ゼレンスキー大統領はこれまで何度も「私はキエフから逃げない」と動画を通して、自身が首都に留まっていることをアピールしてきました。
中にはウクライナの大統領府に居ることが分かる動画も投稿しています。
おそらくロシアは彼の居場所をとっくに把握しているはずです。
現に、「何度かゼレンスキー大統領の暗殺未遂があった」というような報道もされています。
ではなぜ、空爆やミサイルなどの大規模な攻撃で狙わないのでしょうか?
英雄に卑怯な手は使えない
それは、ゼレンスキー大統領が今や「祖国を守るため命がけで戦う英雄」と世界中から認識されたからです。
命の危険があるにも関わらず、イギリスやアメリカの勧めを断って首都に留まり続ける姿に心を動かされた人々は少なくありません。
この状態で「英雄」をミサイルや軍用機の爆撃で問答無用に狙撃してしまえばどうなるでしょう?
そうなるとおそらく、ウクライナの人々は降伏しなくなります。
逆にロシアへの恨みを強めることになり、ゲリラ戦なども始まって戦争が泥沼化してしまいます。

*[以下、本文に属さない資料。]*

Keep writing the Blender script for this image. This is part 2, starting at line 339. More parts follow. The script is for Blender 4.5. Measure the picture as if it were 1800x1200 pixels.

ロシア軍からみれば敵の大将は倒したはずなのに、次々反対勢力が現れ、終わりのない戦いに突入してしまうおそれがあります。
また、世界の中でロシアがさらに孤立を深める原因にもなります。
ゼレンスキー大統領が動画のなかで一貫してロシア側に求めているのは、戦闘行為の即時停止です。
つまり、戦争ではなく対話を望んでいます。
そんな相手を武力で制圧してしまえば、今後、ロシアは「そういう事をする国」だと世界が認識します。
信頼をなくし、世界からの孤立をさらに深めることになってしまいます。
危険なことに変わりはない
ゼレンスキー大統領が有名になってロシア側が手を出しづらくなったのは事実ですが、手を出せないわけではありません。
要は「ロシアがゼレンスキー大統領を攻撃した」とハッキリわからなければ、先程挙げた不都合は起こりません。
ミサイルなどの砲撃で狙われる可能性は低いものの、直接人が近づいて暗殺、捕縛をする危険性は依然高いままです。
また、キエフが陥落すれば「逮捕」という形でロシア側に連行されるのはほぼ間違いありません。
この場合、ゼレンスキー大統領は「戦争を起こした犯罪人」ということで処罰される可能性が高いです。
直近では「ロシアとウクライナの停戦合意が成立するかもしれない」という報道がなされています。
この情報が正しいことを願います。